Mi spiace non poter vedere il film Onmyōji, sono curiosa ma non ne esiste un’edizione italiana. Seimei. Musica meravigliosa di Shigeru Umebayashi, le cui battute musicali sono perfettamente sottolineate dai gesti compiuti dall’atleta. Coreografia di Shae-Lynn Bourne, danzatrice che a suo tempo ho amato e che, insieme al suo partner Victor Kraatz, ha vinto troppo poco rispetto a quel che il suo talento avrebbe meritato. Una sequenza coreografica finale che mi fa venire ogni volta la pelle d’oca, e non ho idea di quante volte io abbia guardato questo programma.
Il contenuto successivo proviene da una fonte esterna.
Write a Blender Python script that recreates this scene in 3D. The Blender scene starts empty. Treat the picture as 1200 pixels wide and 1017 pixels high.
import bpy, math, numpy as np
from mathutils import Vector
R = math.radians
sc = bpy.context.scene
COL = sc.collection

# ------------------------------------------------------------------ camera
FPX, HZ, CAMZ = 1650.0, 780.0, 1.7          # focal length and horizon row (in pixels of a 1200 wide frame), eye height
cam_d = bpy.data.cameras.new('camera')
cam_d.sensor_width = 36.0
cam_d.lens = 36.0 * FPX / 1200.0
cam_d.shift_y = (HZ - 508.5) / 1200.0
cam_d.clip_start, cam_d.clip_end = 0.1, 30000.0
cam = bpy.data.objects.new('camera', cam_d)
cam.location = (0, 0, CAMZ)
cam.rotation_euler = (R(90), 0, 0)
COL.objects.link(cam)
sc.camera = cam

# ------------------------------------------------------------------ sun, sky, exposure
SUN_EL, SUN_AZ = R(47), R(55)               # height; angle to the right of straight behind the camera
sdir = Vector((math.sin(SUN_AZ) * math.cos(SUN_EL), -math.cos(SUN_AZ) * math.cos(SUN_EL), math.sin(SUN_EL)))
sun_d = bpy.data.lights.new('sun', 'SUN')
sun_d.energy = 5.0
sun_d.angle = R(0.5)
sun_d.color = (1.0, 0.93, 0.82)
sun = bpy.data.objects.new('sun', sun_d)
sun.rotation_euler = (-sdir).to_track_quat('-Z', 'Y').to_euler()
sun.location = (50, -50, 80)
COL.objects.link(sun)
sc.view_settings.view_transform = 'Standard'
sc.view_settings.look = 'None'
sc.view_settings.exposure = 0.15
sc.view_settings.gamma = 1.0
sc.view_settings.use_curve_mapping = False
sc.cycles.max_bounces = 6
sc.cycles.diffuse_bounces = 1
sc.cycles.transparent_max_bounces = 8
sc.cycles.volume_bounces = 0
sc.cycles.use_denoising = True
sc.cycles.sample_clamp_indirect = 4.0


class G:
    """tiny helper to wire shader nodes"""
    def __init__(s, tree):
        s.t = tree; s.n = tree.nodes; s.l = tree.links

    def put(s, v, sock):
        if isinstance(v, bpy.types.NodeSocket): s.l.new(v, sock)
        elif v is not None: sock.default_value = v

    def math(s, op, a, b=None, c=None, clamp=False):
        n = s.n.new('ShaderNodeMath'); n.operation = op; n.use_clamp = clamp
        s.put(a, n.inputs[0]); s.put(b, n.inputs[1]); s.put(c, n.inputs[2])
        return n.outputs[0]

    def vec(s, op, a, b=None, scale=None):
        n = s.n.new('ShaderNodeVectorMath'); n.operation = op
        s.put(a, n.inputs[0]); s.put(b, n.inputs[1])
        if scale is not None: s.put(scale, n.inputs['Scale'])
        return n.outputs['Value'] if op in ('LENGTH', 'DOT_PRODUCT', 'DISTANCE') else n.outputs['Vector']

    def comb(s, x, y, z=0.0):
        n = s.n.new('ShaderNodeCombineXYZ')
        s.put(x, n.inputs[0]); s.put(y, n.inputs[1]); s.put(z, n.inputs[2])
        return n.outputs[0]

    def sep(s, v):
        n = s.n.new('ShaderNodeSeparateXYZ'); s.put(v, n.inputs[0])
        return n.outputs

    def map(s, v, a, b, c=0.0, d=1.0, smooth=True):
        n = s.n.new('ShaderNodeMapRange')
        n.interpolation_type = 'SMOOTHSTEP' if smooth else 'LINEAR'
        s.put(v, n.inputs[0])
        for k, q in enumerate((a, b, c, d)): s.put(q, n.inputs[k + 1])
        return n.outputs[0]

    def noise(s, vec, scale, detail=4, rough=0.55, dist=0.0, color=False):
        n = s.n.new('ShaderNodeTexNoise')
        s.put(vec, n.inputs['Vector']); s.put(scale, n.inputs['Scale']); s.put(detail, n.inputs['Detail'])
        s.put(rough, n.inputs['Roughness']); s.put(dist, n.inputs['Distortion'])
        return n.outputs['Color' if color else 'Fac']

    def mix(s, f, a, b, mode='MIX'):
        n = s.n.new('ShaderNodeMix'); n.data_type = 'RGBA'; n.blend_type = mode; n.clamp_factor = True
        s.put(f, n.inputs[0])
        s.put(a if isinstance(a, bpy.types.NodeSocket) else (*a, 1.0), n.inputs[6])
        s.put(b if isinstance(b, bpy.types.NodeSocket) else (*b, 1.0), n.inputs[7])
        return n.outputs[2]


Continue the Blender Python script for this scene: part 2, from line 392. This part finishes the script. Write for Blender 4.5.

Alle Olimpiadi Hanyu non è stato perfetto. Avrebbe voluto presentare salti più difficili, più quadrupli, di quattro tipi diversi, ma l’infortunio glie l’ha impedito. Il fatto che sia comunque riuscito a presentare questo programma con quattro quadrupli – sul secondo toe loop uno step out gli ha impedito di attaccare la combinazione e ha inevitabilmente abbassato il punteggio – e un triplo Axel con una combinazione improvvisata in corsa per recuperare all’errore e GOE +2,14 hanno del sovrumano.

 

In un’occasione, con Hope and Legacy, ha ottenuto un punteggio più alto. In quel momento era fisicamente a posto, cosa che non gli capita troppo spesso, e ha eseguito quello che tecnicamente è il miglior programma della sua carriera e che a livello interpretativo è superiore a ciò che tutti i suoi rivali sono in grado di proporre. Uno dei tanti episodi che affermano chiaramente che Hanyu è il miglior pattinatore di sempre. Ma, anche se il record appartiene a Hope and Legacy, e anche se all’ultimo mondiale abbiamo visto qualche punteggio assurdo, Seimei è il pattinaggio, indipendentemente da quanto persone con la mente piccola possano pensare.